The Nifty 50 recorded a 0.4% gain on July 3, but now faces a key resistance level at 24,400. Meanwhile, the Bank Nifty index saw a marginal 0.16% dip, showing signs of cooling momentum. Investors are now watching these levels to determine if the market will continue its recent upward trend or enter a phase of consolidation.
The Nifty 50 managed to close higher for the third session in a row on July 3, gaining 0.4% as broader market sentiment remained supported by stable oil prices and a lower India VIX. Despite this progress, the index hit a wall near the 24,400 mark, where intraday profit booking occurred. Traders and investors are keeping a close watch on this level, as it acts as a significant barrier for further upward movement.
From a technical standpoint, the Nifty 50 is currently trading above its 20, 50, and 100-day moving averages, which generally signals a positive underlying trend. However, the formation of a bearish candle near the 24,200 level suggests that the breakout may face pressure. For the market to regain strong upward momentum, it will need to clear the 24,400 hurdle convincingly. If it fails to do so, analysts often look for support at the 24,200 and 24,100 levels. A drop below the crucial 24,000 mark could signal a deeper consolidation phase for the index.
Bank Nifty Showing Signs of Exhaustion
While the Nifty 50 has shown resilience, the Bank Nifty underperformed on July 3, ending the day 0.16% lower. This decline has formed a bearish candle, reflecting a cautious mood among participants in the banking space. Although the index continues to trade above its key moving averages—supported consistently by the 10-day EMA—other technical signals are flashing caution.
The Relative Strength Index (RSI), which measures the speed and change of price movements, has dipped below its signal line even though it remains above 60. Additionally, the Moving Average Convergence Divergence (MACD) indicator is approaching a bearish crossover. This suggests that the strong upward push observed in previous sessions is losing some of its steam.
What Investors Should Monitor
Investors looking at these indices should focus on the open interest data from the options market. For the Nifty 50, there is heavy Call open interest at the 24,500 strike price, which suggests that many market participants expect this level to act as a ceiling for now.
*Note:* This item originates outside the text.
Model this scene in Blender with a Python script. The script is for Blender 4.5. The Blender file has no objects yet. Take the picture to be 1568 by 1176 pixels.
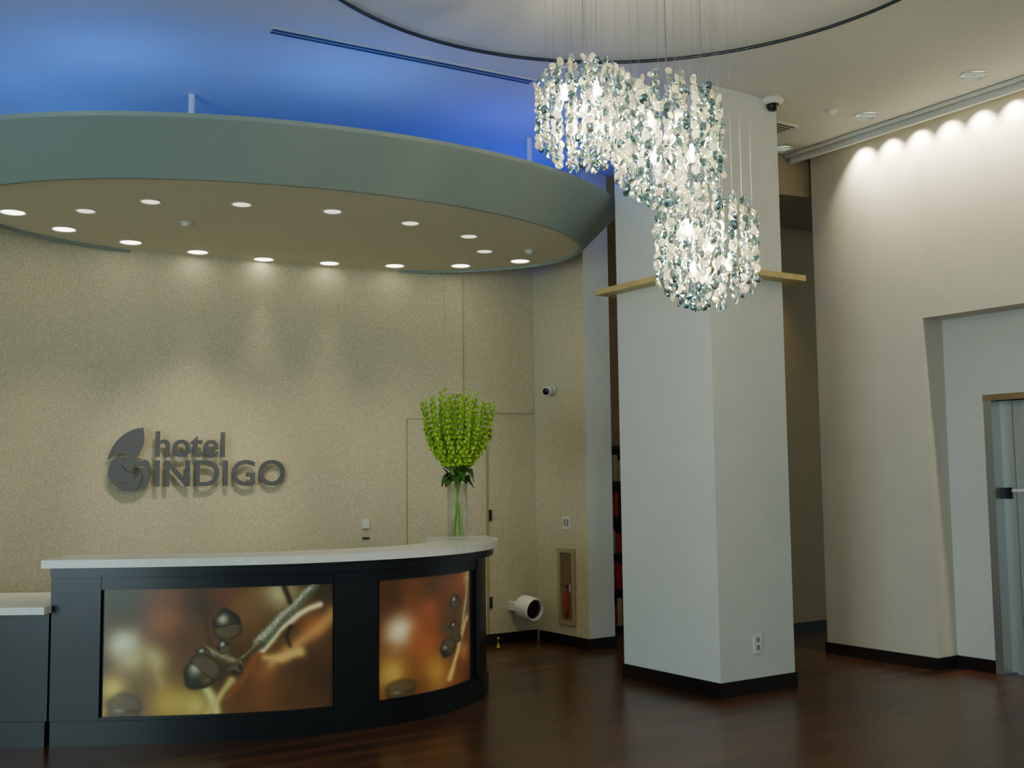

Conversely, the 24,000 strike is seeing maximum Put open interest, serving as a firm floor for the index.
For the Bank Nifty, the 58,000 strike is currently the center of attention. It holds the highest open interest for both Calls and Puts, making it the most important level to watch for short-term direction. As the market navigates these resistance and support zones, the primary monitorables will be whether the Nifty can sustain its position above 24,200 and if the Bank Nifty can avoid a bearish crossover on its momentum indicators.